4. Details of the impact

Improvements in weather forecasting benefit society, both in economic and other terms, facilitating day-to-day planning for the public, agriculture, commerce, utility suppliers, aviation, and transport sectors, and improved preparation and response to extreme events such as storm damage, flooding and drought. Long term climate projections are required for formulation of cost-effective mitigation strategies and climate adaptation. SU research resulted in new global datasets of atmospheric aerosol and surface albedo, and these have been used by prominent meteorological agencies in Europe, Australia, the US and India, leading to improved modelling and forecasts. SU datasets have also been used as benchmarks for the ongoing IPCC 6th Assessment.

Improvement in weather, climate, and air quality modelling

The Swansea ATSR (SU-ATSR) aerosol dataset (1995-2012) [ R2, R4] has been used by ECMWF to produce the high-resolution atmospheric composition product (CAMS Reanalysis, CAMSRA). The product combines satellite aerosol data with the ECMWF Integrated Forecast Model to produce a continuous spatial and temporal map of aerosol, and to derive the related quantity of atmospheric particulate matter (PM2.5, PM10) needed for air quality. Working with SU under the ESA Climate Change Initiative [ G4], experiments by ECMWF found inclusion of the SU_AATSR data in a version of the IFS model over a 3-month period showed an improved fit with independent observations over Africa, North and South America and Europe compared with the previous use of NASA MODIS data alone, leading to a global error reduction of approximately 30% [ C1] . ECMWF included the full 10-year dataset in the CASMRA reanalysis in 2018 [ C2]. The CAMSRA product serves a wide variety of users, providing expected conditions for regional air quality models, long-range transport of air pollution, radiative forcing for climate and downwelling radiation used to find sites suitable for solar energy generation. For example, in 2020 CAMSRA was used for improved modelling of global air quality and health analysis by the UK Met Office and World Health organisation [ C3].

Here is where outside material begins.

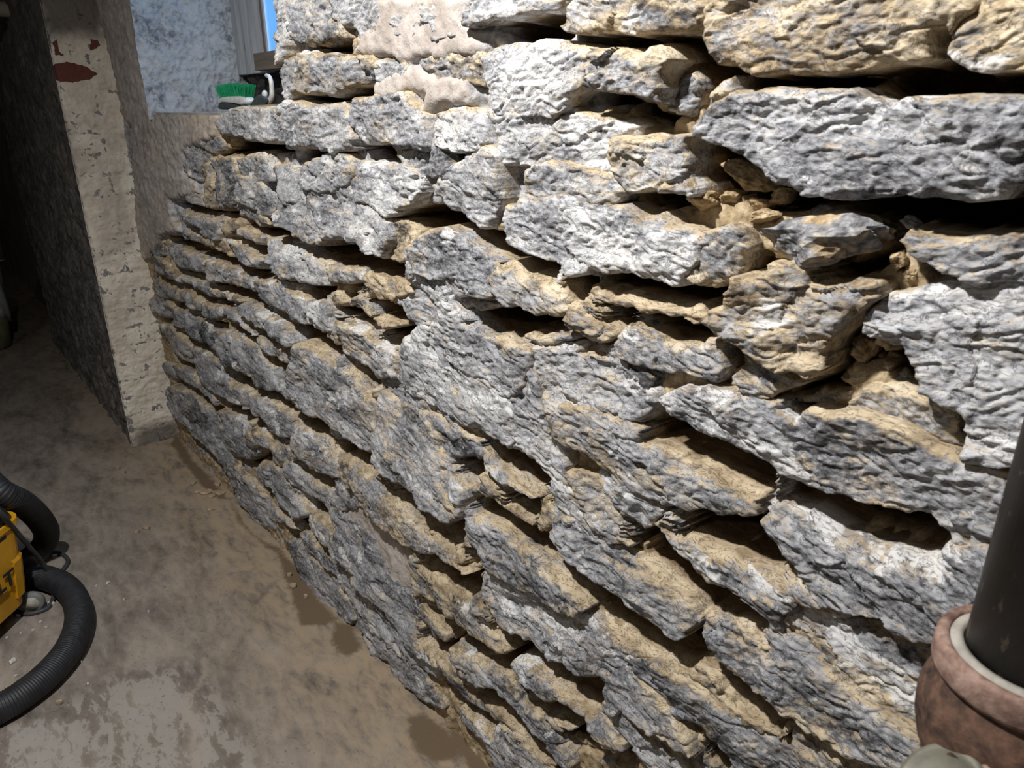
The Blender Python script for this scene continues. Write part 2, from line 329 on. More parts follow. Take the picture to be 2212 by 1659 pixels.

SU research has led to improvements in the UK Met Office Unified Model (UM). The UM is a numerical model of the land, ocean and atmosphere that is used for weather forecasts across a range of timescales, used for daily forecasting for the UK, as well as the national meteorological agencies of India, Korea, the Philippines, Australia, Republic of South Africa and New Zealand. The same model is also configured to provide climate change projections to inform UK climate planning and contribution to the IPCC AR6. The Swansea background albedo and vegetation albedos [ R7] and the GlobAlbedo dataset [ R6] were included in the UM (GA6.1) in 2014 [ C4] and continued in the current model version (GA7.0) [ C5]. This resulted in consistent improvements in five-day temperature forecasting, with a bias reduction of 20% at the centre of continental land masses in Summer [ C4] . Evaluation by the Met Office shows the radiation changes were responsible for the vast majority of improvements in this field from this upgrade. Out of the radiation changes, the albedo change was responsible for roughly half of the improvement in temperature errors over North America (where biases were particularly large). Specifically, the evaluation by the UK Met office notes: “The impact of this change is to improve the surface energy budget of the model, which specifically improves near-surface temperature errors over continental land in the summer hemisphere” [ C4, p1503]. The albedo changes [ R6, R7] have also been implemented in model configurations publicly available for offline analysis (JULES Global Land GL 7.0/7.1) and for climate modelling by the UK, (HadGEM3-GC3) and have been used for their current submissions of climate forecasts to the IPCC [ C5, C6] .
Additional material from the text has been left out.